Only the lines from the start of the material through the line containing "return math.atan2(d[0], d[1]), math.asin(d[2])" are to be extracted, exactly as they appear.

Provided material:
|---|

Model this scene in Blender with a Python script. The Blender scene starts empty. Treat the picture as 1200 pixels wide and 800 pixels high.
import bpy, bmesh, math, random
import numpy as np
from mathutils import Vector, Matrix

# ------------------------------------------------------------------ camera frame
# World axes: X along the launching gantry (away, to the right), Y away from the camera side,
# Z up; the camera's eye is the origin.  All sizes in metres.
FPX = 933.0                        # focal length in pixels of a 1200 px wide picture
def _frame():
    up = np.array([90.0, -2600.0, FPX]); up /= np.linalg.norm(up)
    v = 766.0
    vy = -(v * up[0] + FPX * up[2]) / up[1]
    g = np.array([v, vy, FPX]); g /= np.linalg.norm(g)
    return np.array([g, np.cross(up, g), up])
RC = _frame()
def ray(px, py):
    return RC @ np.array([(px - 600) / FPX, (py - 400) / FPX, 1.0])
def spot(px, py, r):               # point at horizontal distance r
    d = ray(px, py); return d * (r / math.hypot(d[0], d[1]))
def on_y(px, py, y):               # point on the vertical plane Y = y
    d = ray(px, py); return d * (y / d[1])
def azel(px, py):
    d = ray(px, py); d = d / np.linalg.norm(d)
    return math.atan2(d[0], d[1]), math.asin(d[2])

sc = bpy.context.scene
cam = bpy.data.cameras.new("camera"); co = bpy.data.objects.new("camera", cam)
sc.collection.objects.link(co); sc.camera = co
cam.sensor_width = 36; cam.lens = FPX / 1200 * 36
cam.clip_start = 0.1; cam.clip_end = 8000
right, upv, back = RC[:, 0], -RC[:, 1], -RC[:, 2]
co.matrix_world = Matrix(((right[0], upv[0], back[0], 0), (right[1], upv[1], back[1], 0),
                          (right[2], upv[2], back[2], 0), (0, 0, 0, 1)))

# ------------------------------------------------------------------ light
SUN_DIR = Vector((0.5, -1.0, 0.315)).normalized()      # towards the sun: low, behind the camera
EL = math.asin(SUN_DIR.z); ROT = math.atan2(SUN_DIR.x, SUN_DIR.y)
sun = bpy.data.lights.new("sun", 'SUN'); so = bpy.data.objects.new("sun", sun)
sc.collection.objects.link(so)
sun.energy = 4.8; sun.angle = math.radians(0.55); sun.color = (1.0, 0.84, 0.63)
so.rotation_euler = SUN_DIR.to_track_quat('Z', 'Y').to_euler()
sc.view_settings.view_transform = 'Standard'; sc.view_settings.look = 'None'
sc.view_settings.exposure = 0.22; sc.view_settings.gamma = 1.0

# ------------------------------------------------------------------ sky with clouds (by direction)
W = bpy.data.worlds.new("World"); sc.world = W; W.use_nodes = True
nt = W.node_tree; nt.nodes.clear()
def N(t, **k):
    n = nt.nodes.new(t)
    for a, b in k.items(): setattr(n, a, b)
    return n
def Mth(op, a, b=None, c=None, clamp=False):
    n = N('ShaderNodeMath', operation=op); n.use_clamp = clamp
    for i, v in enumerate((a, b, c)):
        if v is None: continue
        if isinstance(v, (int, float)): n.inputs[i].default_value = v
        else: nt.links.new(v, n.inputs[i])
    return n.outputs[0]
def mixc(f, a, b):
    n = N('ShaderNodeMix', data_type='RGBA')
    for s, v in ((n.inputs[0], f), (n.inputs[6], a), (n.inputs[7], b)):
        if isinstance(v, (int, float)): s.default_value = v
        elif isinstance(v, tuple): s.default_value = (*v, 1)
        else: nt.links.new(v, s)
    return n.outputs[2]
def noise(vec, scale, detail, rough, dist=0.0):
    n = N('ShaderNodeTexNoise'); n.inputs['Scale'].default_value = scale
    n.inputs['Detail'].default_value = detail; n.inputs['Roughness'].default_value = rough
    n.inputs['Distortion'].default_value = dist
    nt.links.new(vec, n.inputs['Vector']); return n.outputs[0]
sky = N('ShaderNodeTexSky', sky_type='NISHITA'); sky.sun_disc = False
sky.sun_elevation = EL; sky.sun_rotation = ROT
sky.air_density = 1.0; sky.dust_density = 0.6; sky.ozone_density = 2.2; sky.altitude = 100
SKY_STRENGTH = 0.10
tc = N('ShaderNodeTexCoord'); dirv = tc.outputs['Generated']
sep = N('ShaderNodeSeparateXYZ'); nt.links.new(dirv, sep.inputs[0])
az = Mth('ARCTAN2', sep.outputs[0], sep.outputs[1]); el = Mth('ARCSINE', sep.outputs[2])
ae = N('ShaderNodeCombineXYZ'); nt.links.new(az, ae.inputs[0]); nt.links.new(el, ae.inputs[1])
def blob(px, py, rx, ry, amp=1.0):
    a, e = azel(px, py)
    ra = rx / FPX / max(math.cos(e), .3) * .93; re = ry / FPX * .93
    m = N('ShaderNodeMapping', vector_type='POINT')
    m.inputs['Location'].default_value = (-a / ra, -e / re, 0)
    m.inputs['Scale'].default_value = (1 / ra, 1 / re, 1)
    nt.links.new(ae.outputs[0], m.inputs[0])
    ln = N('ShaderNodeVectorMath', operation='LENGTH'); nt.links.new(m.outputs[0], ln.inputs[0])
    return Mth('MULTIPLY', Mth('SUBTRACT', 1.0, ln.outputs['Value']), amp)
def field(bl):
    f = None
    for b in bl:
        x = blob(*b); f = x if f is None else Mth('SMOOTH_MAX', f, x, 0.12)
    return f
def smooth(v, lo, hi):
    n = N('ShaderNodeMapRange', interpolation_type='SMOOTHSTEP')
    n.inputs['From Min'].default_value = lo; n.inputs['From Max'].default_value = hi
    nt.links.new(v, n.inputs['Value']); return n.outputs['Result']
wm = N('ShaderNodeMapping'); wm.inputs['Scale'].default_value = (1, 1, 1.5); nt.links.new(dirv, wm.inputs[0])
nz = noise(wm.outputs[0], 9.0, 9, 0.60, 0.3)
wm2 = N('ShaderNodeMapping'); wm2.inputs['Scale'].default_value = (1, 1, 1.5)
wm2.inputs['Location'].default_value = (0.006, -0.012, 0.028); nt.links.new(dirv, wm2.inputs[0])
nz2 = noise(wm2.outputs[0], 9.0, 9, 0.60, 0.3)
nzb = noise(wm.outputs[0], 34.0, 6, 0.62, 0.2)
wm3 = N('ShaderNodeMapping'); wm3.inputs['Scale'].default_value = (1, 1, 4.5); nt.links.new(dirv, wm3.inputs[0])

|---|

Result:
Model this scene in Blender with a Python script. The Blender scene starts empty. Treat the picture as 1200 pixels wide and 800 pixels high.
import bpy, bmesh, math, random
import numpy as np
from mathutils import Vector, Matrix

# ------------------------------------------------------------------ camera frame
# World axes: X along the launching gantry (away, to the right), Y away from the camera side,
# Z up; the camera's eye is the origin.  All sizes in metres.
FPX = 933.0                        # focal length in pixels of a 1200 px wide picture
def _frame():
    up = np.array([90.0, -2600.0, FPX]); up /= np.linalg.norm(up)
    v = 766.0
    vy = -(v * up[0] + FPX * up[2]) / up[1]
    g = np.array([v, vy, FPX]); g /= np.linalg.norm(g)
    return np.array([g, np.cross(up, g), up])
RC = _frame()
def ray(px, py):
    return RC @ np.array([(px - 600) / FPX, (py - 400) / FPX, 1.0])
def spot(px, py, r):               # point at horizontal distance r
    d = ray(px, py); return d * (r / math.hypot(d[0], d[1]))
def on_y(px, py, y):               # point on the vertical plane Y = y
    d = ray(px, py); return d * (y / d[1])
def azel(px, py):
    d = ray(px, py); d = d / np.linalg.norm(d)
    return math.atan2(d[0], d[1]), math.asin(d[2])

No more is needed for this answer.